In the business office, you’re scowled at by a woman who’s BMV-grade surly. She opens the cash drawer and counts out seven 500-peso notes, almost wincing as she hands them over, as if it were her own personal money. She doesn’t say Thank you or Goodbye. She doesn’t point you to the exit. You’re left to wander the lobby in search of the driveway where you last saw Eyder.

When you walk through the front doors and into the Pacific sun, even the bellhops and valets seem vaguely disappointed in you. Nobody blows a whistle to hail you a cab, so you wave toward the line-up of blue and white Nissans. As the taxi circles the driveway, you reach into your wallet, hoping you have enough small bills to get back to Old Town. You didn’t realize you’d be paying for the ride home.

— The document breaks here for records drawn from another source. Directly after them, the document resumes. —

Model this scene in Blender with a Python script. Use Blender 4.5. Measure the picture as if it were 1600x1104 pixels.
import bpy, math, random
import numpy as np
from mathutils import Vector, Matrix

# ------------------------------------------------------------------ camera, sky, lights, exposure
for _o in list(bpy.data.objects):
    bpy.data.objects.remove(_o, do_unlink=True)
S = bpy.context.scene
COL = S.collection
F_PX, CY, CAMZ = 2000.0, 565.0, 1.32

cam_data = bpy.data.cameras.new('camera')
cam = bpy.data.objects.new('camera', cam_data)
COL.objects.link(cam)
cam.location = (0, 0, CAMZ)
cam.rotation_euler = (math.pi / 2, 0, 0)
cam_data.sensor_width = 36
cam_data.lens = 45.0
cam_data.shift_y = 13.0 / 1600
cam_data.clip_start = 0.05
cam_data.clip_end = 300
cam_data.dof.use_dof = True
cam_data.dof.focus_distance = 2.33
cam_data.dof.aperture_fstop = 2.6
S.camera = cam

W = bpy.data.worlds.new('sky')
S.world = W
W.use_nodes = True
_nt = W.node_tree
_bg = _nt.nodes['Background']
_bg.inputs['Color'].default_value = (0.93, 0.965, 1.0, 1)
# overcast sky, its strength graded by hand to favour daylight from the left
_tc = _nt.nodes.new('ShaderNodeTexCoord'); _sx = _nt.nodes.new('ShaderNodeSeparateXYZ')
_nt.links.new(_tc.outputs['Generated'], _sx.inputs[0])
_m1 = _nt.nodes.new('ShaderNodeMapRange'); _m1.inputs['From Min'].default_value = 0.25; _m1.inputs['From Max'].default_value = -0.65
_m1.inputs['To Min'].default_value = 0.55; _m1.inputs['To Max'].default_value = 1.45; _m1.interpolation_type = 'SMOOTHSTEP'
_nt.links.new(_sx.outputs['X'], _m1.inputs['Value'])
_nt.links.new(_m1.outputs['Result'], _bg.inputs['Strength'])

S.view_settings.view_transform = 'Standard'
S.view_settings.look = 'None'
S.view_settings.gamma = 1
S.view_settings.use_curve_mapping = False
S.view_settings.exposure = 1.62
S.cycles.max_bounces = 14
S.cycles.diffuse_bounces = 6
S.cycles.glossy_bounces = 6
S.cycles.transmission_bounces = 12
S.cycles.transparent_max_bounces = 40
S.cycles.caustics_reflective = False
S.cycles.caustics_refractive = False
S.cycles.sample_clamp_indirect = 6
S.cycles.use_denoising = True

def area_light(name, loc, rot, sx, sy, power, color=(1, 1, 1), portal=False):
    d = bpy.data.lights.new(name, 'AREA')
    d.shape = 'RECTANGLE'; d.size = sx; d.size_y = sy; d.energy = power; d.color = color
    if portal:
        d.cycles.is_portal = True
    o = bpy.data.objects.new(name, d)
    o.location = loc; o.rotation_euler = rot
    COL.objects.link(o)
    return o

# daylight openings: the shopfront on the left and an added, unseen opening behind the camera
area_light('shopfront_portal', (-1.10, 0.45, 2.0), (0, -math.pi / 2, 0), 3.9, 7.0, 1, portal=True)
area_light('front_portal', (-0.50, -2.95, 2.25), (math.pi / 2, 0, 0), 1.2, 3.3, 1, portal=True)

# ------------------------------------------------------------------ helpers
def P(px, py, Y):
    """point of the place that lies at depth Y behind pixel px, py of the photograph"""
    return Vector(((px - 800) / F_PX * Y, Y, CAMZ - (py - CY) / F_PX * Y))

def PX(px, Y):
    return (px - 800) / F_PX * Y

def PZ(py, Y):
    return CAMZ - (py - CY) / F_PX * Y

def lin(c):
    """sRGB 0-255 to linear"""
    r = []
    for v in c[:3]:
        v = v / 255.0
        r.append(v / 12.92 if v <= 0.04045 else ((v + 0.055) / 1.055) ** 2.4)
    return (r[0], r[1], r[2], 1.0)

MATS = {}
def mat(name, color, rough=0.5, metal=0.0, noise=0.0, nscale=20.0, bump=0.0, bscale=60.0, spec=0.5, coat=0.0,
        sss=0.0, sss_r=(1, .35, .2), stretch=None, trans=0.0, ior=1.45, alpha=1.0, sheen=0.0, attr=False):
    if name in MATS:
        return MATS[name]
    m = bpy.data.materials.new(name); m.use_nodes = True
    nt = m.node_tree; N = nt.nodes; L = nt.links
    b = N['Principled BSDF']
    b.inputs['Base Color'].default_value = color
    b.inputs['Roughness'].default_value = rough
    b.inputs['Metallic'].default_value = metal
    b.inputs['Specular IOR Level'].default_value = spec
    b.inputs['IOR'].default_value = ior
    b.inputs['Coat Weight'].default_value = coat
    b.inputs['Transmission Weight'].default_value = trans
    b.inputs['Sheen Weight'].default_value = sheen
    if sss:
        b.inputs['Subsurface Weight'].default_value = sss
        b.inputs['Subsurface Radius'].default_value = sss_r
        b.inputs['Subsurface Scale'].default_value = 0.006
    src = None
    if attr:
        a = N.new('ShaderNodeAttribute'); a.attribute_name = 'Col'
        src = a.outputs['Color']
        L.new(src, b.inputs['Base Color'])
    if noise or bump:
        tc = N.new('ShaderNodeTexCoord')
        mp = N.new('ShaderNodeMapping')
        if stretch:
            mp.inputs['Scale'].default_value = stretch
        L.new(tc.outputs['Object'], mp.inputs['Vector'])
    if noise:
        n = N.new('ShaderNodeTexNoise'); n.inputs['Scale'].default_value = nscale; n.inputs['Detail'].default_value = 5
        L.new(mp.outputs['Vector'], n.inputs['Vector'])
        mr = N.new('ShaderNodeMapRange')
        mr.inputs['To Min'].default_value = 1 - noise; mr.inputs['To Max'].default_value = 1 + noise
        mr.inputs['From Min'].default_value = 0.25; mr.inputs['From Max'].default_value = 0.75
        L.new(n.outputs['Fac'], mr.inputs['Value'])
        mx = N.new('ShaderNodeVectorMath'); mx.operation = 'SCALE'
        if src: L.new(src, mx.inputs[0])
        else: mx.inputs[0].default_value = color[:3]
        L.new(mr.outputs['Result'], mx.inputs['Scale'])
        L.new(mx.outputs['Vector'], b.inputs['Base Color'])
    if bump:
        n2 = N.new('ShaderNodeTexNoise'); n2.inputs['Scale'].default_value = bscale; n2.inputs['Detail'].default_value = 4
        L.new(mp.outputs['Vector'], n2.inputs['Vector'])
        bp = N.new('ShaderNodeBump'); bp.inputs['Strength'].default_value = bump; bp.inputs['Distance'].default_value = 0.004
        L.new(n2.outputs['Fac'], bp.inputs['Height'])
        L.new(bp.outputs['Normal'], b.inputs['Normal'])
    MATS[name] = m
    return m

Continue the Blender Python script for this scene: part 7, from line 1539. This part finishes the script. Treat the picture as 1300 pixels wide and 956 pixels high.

Kate and I squeeze into the cab, and I’m regretting what might have been, heavy with non-buyer’s remorse. But the magnetic pull of the Mayan Palace is weakened with every mile the taxi puts between it and us. When we jerk to a stop at the simple and charming and 99% cockroach-free Estancia San Carlos, it seems ridiculous that I was so tempted—ridiculous because it wasn’t the condos themselves that had seduced me. It wasn’t the 1,200 thread-count linens or the brushed-aluminum fridge and granite countertops. The luxury isn’t what I wanted. That stuff is just fabric. Just metal and rock. Sure, I suppose I wished we could afford the Mayan Palace, but what I really wanted was to say no to it. I wanted to walk away convinced that Kate and I didn’t need a swank timeshare to validate our lives.

But I didn’t say no. Kate did. She stuck to the plan. She did the job.